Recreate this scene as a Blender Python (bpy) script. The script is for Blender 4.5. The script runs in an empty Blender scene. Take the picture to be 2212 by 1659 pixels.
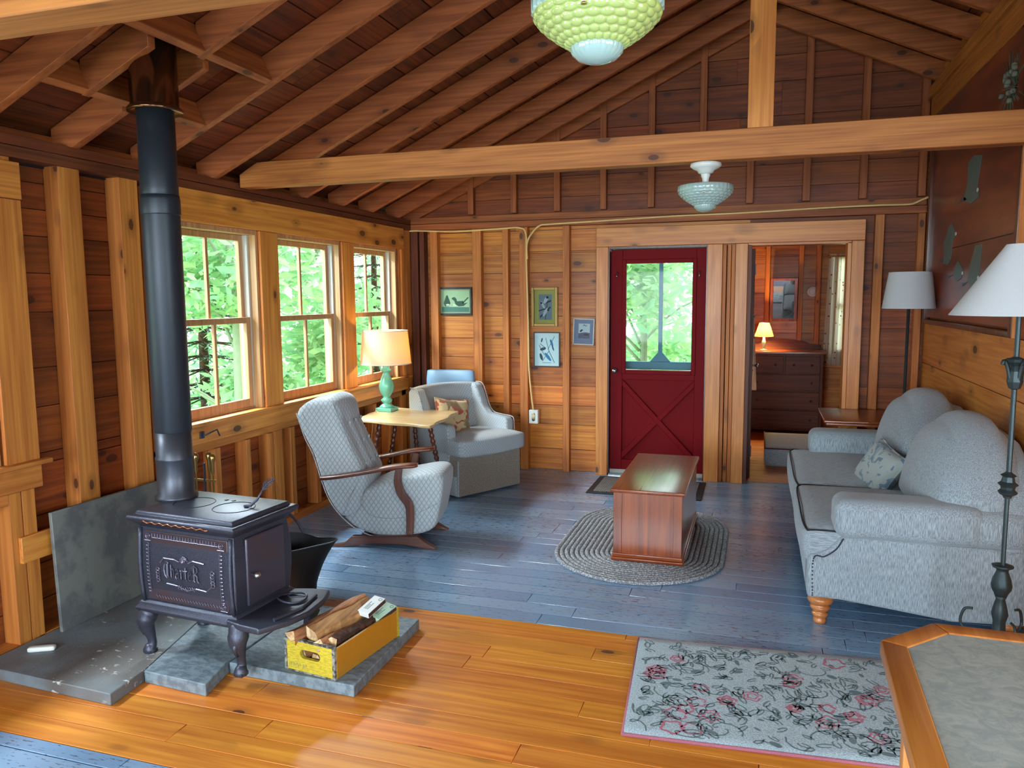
import bpy, bmesh, math, random
import numpy as np
from math import sin, cos, pi, radians as rad, sqrt
from mathutils import Vector as V, Matrix, noise
random.seed(7)
SC = bpy.context.scene
COL = SC.collection
# ------------------------------------------------------------------ camera
W_, H_ = 2212, 1659
F_, PITCH, YAW, ROLL = 1674.4356, rad(6.39015), rad(17.65686), rad(-0.408534)
EYE = V((0, 0, 1.58))
_f0 = V((-sin(YAW), cos(YAW), 0)); _r0 = V((cos(YAW), sin(YAW), 0)); _u0 = V((0, 0, 1))
FWD = _f0*cos(PITCH) - _u0*sin(PITCH); _u1 = _u0*cos(PITCH) + _f0*sin(PITCH)
RGT = _r0*cos(ROLL) + _u1*sin(ROLL); UP = -_r0*sin(ROLL) + _u1*cos(ROLL)
cam_d = bpy.data.cameras.new('camera'); cam = bpy.data.objects.new('camera', cam_d); COL.objects.link(cam)
cam.matrix_world = Matrix(((RGT.x, UP.x, -FWD.x, EYE.x), (RGT.y, UP.y, -FWD.y, EYE.y), (RGT.z, UP.z, -FWD.z, EYE.z), (0, 0, 0, 1)))
cam_d.sensor_fit = 'HORIZONTAL'; cam_d.sensor_width = 36; cam_d.lens = 36*F_/W_; cam_d.clip_start = .05; cam_d.clip_end = 200
SC.camera = cam
# ------------------------------------------------------------------ sky, daylight, exposure
SC.view_settings.view_transform = 'Standard'; SC.view_settings.look = 'None'
SC.view_settings.gamma = 1; SC.view_settings.use_curve_mapping = False
SC.view_settings.exposure = 0.42
wd = bpy.data.worlds.new('overcast_sky'); SC.world = wd; wd.use_nodes = True
_n = wd.node_tree.nodes; _bg = _n['Background']
_tc = _n.new('ShaderNodeTexCoord'); _sx = _n.new('ShaderNodeSeparateXYZ'); _cr = _n.new('ShaderNodeValToRGB')
wd.node_tree.links.new(_tc.outputs['Generated'], _sx.inputs[0]); wd.node_tree.links.new(_sx.outputs[2], _cr.inputs[0])
_cr.color_ramp.elements[0].position = .0; _cr.color_ramp.elements[0].color = (.80, .95, 1.0, 1)
_cr.color_ramp.elements[1].position = .5; _cr.color_ramp.elements[1].color = (.62, .85, 1.0, 1)
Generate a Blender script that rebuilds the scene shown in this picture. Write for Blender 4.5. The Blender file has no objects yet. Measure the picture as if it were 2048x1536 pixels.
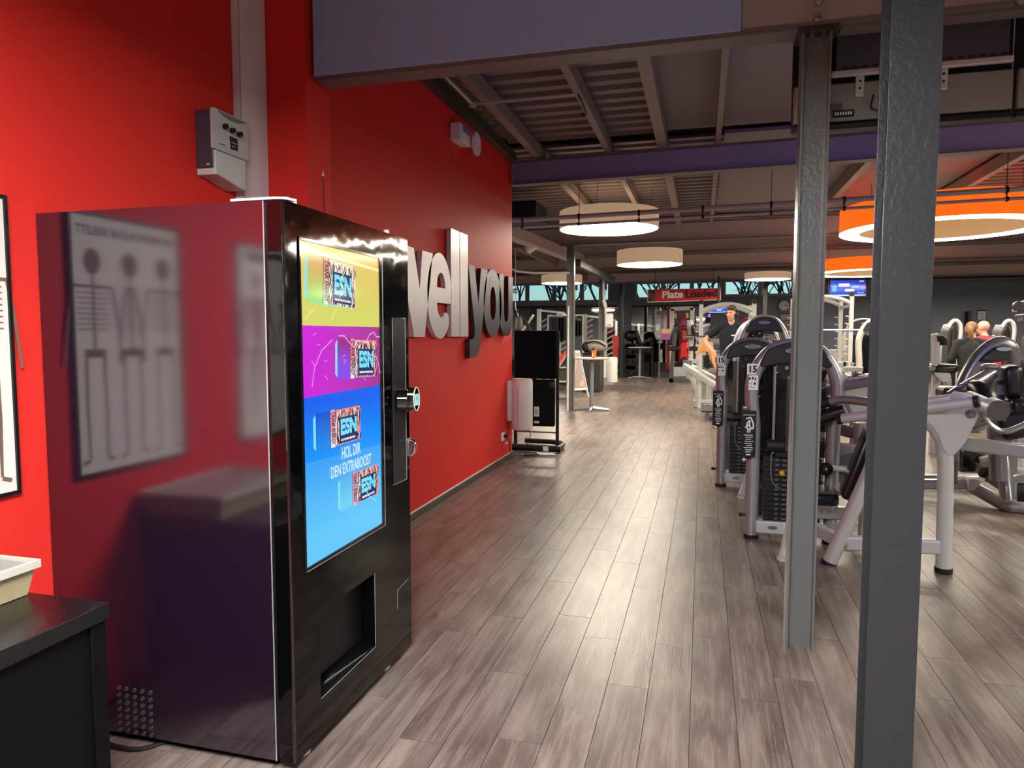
import bpy, bmesh, math, random
from mathutils import Vector, Matrix
random.seed(7)
S = bpy.context.scene
COL = S.collection

# ------------------------------------------------------------------ camera
F_PX, EYE = 1400.0, 1.55
PITCH = math.atan((768 - 669) / F_PX)
YAW = math.atan((1405 - 1024) * math.cos(PITCH) / F_PX)
FWD = Vector((-math.sin(YAW) * math.cos(PITCH), math.cos(YAW) * math.cos(PITCH), -math.sin(PITCH)))
RGT = Vector((math.cos(YAW), math.sin(YAW), 0))
UPV = RGT.cross(FWD)
EYEV = Vector((0, 0, EYE))
cam = bpy.data.objects.new('camera', bpy.data.cameras.new('camera'))
COL.objects.link(cam)
cam.matrix_world = Matrix(((RGT.x, UPV.x, -FWD.x, 0), (RGT.y, UPV.y, -FWD.y, 0), (RGT.z, UPV.z, -FWD.z, EYE), (0, 0, 0, 1)))
cam.data.sensor_width = 36
cam.data.lens = 36 * F_PX / 2048
cam.data.clip_start = 0.05
S.camera = cam

# ------------------------------------------------------------------ world, exposure
W = bpy.data.worlds.new('world'); S.world = W; W.use_nodes = True
nt = W.node_tree
sky = nt.nodes.new('ShaderNodeTexSky'); sky.sky_type = 'NISHITA'
sky.sun_disc = False; sky.sun_elevation = math.radians(22); sky.sun_rotation = math.radians(200)
bg = nt.nodes['Background']; bg.inputs['Strength'].default_value = 0.13
nt.links.new(sky.outputs[0], bg.inputs[0])
S.view_settings.view_transform = 'Standard'; S.view_settings.look = 'None'
S.view_settings.gamma = 1; S.view_settings.use_curve_mapping = False
S.view_settings.exposure = 0.0
LAMP_WHITE, LAMP_RING, LAMP_NEAR = 46.0, 42.0, 66.0

# ------------------------------------------------------------------ surveying: a photo pixel and a known plane give a point
def ray(x, y): return FWD * F_PX + RGT * (x - 1024) + UPV * (768 - y)
def at(x, y, Y):
    d = ray(x, y); return EYEV + d * (Y / d.y)
def atX(x, y, X):
    d = ray(x, y); return EYEV + d * (X / d.x)
def atZ(x, y, Z=0.0):
    d = ray(x, y); return EYEV + d * ((Z - EYE) / d.z)

# ------------------------------------------------------------------ materials
def lin(h):
    h = h.lstrip('#'); c = [int(h[i:i + 2], 16) / 255 for i in (0, 2, 4)]
    return tuple(x / 12.92 if x <= .04045 else ((x + .055) / 1.055) ** 2.4 for x in c) + (1,)
MATS = {}
def mat(name, col, rough=.5, metal=0., spec=.5, emit=0., bump=0., bscale=40., coat=0., alpha=1., ior=1.5, var=0.06):
    if name in MATS: return MATS[name]
    m = bpy.data.materials.new(name); m.use_nodes = True; MATS[name] = m
    n = m.node_tree; b = n.nodes['Principled BSDF']
    c = lin(col) if isinstance(col, str) else col
    b.inputs['Base Color'].default_value = c
    b.inputs['Roughness'].default_value = rough; b.inputs['Metallic'].default_value = metal
    b.inputs['Specular IOR Level'].default_value = spec; b.inputs['IOR'].default_value = ior
    b.inputs['Coat Weight'].default_value = coat; b.inputs['Coat Roughness'].default_value = .03
    b.inputs['Alpha'].default_value = alpha
    if emit:
        b.inputs['Emission Color'].default_value = c; b.inputs['Emission Strength'].default_value = emit
        b.inputs['Base Color'].default_value = (.02, .02, .02, 1)
        return m
    tc = n.nodes.new('ShaderNodeTexCoord'); nz = n.nodes.new('ShaderNodeTexNoise')
    nz.inputs['Scale'].default_value = bscale; nz.inputs['Detail'].default_value = 3
    n.links.new(tc.outputs['Object'], nz.inputs['Vector'])
    if var:
        mx = n.nodes.new('ShaderNodeMix'); mx.data_type = 'RGBA'; mx.blend_type = 'MULTIPLY'
        mx.inputs[0].default_value = 1; mx.inputs[6].default_value = c
        rp = n.nodes.new('ShaderNodeMapRange'); rp.inputs[3].default_value = 1 - var; rp.inputs[4].default_value = 1 + var
        n.links.new(nz.outputs['Fac'], rp.inputs[0]); n.links.new(rp.outputs[0], mx.inputs[7]); n.links.new(mx.outputs[2], b.inputs['Base Color'])
    if bump:
        bp = n.nodes.new('ShaderNodeBump'); bp.inputs['Strength'].default_value = bump; bp.inputs['Distance'].default_value = .01
        n.links.new(nz.outputs['Fac'], bp.inputs['Height']); n.links.new(bp.outputs[0], b.inputs['Normal'])
    return m

RED = mat('red_paint', '#dc3029', .6, spec=.2, bump=.04, bscale=60, var=.03)
GREYBEAM = mat('beam_paint', '#7d8084', .35, bump=.05, bscale=30)
FLANGE = mat('beam_underside_paint', '#6a6264', .45)
COLGREY = mat('column_paint', '#303336', .33, bump=.22, bscale=55)
DARKWALL = mat('anthracite_paint', '#8a8f9b', .7, bump=.03)
CEIL = mat('ceiling_paint', '#857876', .6, bump=.03)
DECK = mat('deck_paint', '#75686a', .5)
WHITE = mat('white_plastic', '#e8e6e0', .4, var=.02)
DUCTW = mat('white_paint', '#d9d8dc', .5, var=.03)
BLACKGLOSS = mat('black_gloss', '#08080a', .07, spec=.9, ior=1.7, var=0)
BLACK = mat('black_plastic', '#0c0c0e', .45, var=.1)
BLACKMAT = mat('black_matte', '#0a0b10', .75, var=.1)
RUBBER = mat('black_rubber', '#131314', .6, bump=.05)
VINYL = mat('black_vinyl', '#17181a', .32, bump=.04, bscale=120)
SILVER = mat('silver_paint', '#a9abad', .3, metal=.55, var=.02)
SILVERD = mat('grey_silver_paint', '#85868a', .28, metal=.6, var=.02)
PALE = mat('pale_powder_coat', '#c6c8c6', .4, metal=.15, var=.02)
CHROME = mat('chrome', '#d8d8d8', .12, metal=1., var=0)
HOOD = mat('charcoal_hood', '#2a2d31', .28, var=.02)
SMOKE = mat('smoked_acrylic', '#121417', .12, alpha=.6, spec=.3, var=0)
GLASS = None
LABELW = mat('sticker_white', '#efefea', .5, var=0)
INK = mat('ink_black', '#0b0b0b', .6, var=0)
YELLOW = mat('yellow_plastic', '#e0b022', .4)
ORANGE = mat('orange_cup', '#e07a1e', .45)
TOWEL = mat('orange_towel', '#e0a468', .9, bump=.3, bscale=200)
SKIN = mat('skin', '#d79a80', .5, var=.04)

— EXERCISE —
Look above for the line with "Generate a Blender" and copy exactly from it through the line with "COL = S.collection", both included. Omit the pictures.

— FINISHED ANSWER —
Generate a Blender script that rebuilds the scene shown in this picture. Write for Blender 4.5. The Blender file has no objects yet. Measure the picture as if it were 2048x1536 pixels.
import bpy, bmesh, math, random
from mathutils import Vector, Matrix
random.seed(7)
S = bpy.context.scene
COL = S.collection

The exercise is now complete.